Pulsed Current Limit Load

This was pretty hard to reproduce in the simulator but easy to see on the scope. Here is a shot of the output voltage and capacitor voltage that I took before:

You can see the capacitor voltage has dropped and so the output voltage can't get back to the set voltage before the load hits again (which drives the output voltage low again). The worst part of this is that the output will slowly slew from a state where it is outputting the set-voltage at the peaks then down again.

The problem is that the pre-regulator compares the output voltage with the capacitor voltage at the instant that the capacitor is charging (as the next 100Hz pulse from the bridge is coming in). If this happens to be at a point where the output voltage is low because the supply is in current limit then the capacitor won't be charged to a level sufficient to provide the set-voltage.

I was thinking that what I really want is for the desired capacitor voltage to increase quickly to meet demand but to decrease slowly. 

The solution was to add a peak-detect circuit to the output of the summing amplifier so the pre-regulator set-point moves down slowly enough that it won't get caught short when the load is switching on and off at a slow rate. The peak detect has to be fast enough that it will eventually bring the pre-regulator set-point back down to limit heat dissipation on the pass transistor. I chose to make the time constant about 1 second which seemed to work quite well. Here is what the pre-regulator looks like with this added
.
This worked very well. The pulsed load issue went away entirely with a 50Hz pulsed load (the lowest frequency I can do with my dummy load). 

The only issue is that under extreme conditions it will create a significant heat load. I set the output for 25V, the current limit for 2.5A and the dummy load to draw 3.9A in pulses at 50Hz. This creates a close to optimally bad load as the capacitor voltage is over 25V, the output voltage drops to a very small voltage but 2.5A is flowing. The pass transistor got pretty warm but was well within safe limits after a few minutes of operation (I still have problems with the bridge rectifier over-heating so can't test for too long).

Pre-Regulator Lock-up

I wanted to see how accurate the current measurement and current limiting was at very low currents. I set the current limit to 50mA and enabled my dummy load. The output voltage quickly fell down to somewhere in the mVs but then something odd happened - it fell to zero and so did the output current.

I tried this out in LTSPICE and I was able to reproduce it:

This took some time to figure out but the problem is that to keep the pre-regulator 4V above the output, it uses a zener diode to subtract this voltage from the capacitor voltage and compare the subtracted voltage with the output required. As the output drops below 4V (the zener voltage) the zener diode is no longer in breakdown and so the voltage is less than 4V below the output.

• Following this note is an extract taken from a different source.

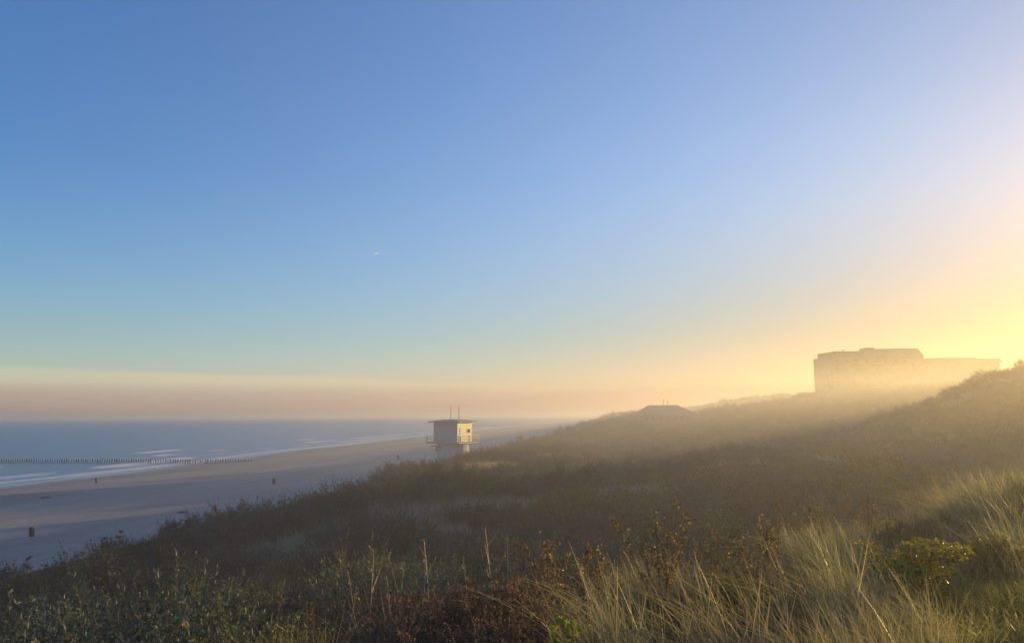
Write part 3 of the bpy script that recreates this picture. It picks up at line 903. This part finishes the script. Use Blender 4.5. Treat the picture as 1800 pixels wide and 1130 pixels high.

If the output voltage is very low then the pre-regulator can drive itself down to a point where the capacitor falls to zero and then the output is zero so it never turns back on!

Once I had a handle on what was going on I decided to peg the minimum voltage to something sensible. With the peak-detector in place I can add another diode to form a sort of diode-or with another voltage which will become the minimum pre-regulator voltage. To begin with I set the minimum to be 4V but then the pre-regulator will hold at 8V as it subtracts 4V from the output before comparing. In the end I added two diodes in series to create the minimum voltage (which gets droped to one diode voltage because of the diode-or) but this worked a treat. Now the minimum pre-regulator voltage is roughly 4V.

Here is the circuit with the minimum voltage setting.

This worked in simulation. The pre-regulator then behaved more like this:


When I tried this on the PCB it worked similarly. The new circuit had no effect at higher voltages and prevented the lock-up. I think this pretty much concludes my work on the pre-regulator! It works!

Next

At this point I think it is time to re-spin the board to fix all the issues I found. The next phase will be to re-integrate all of these changes into the KiCAD design and re-layout the board.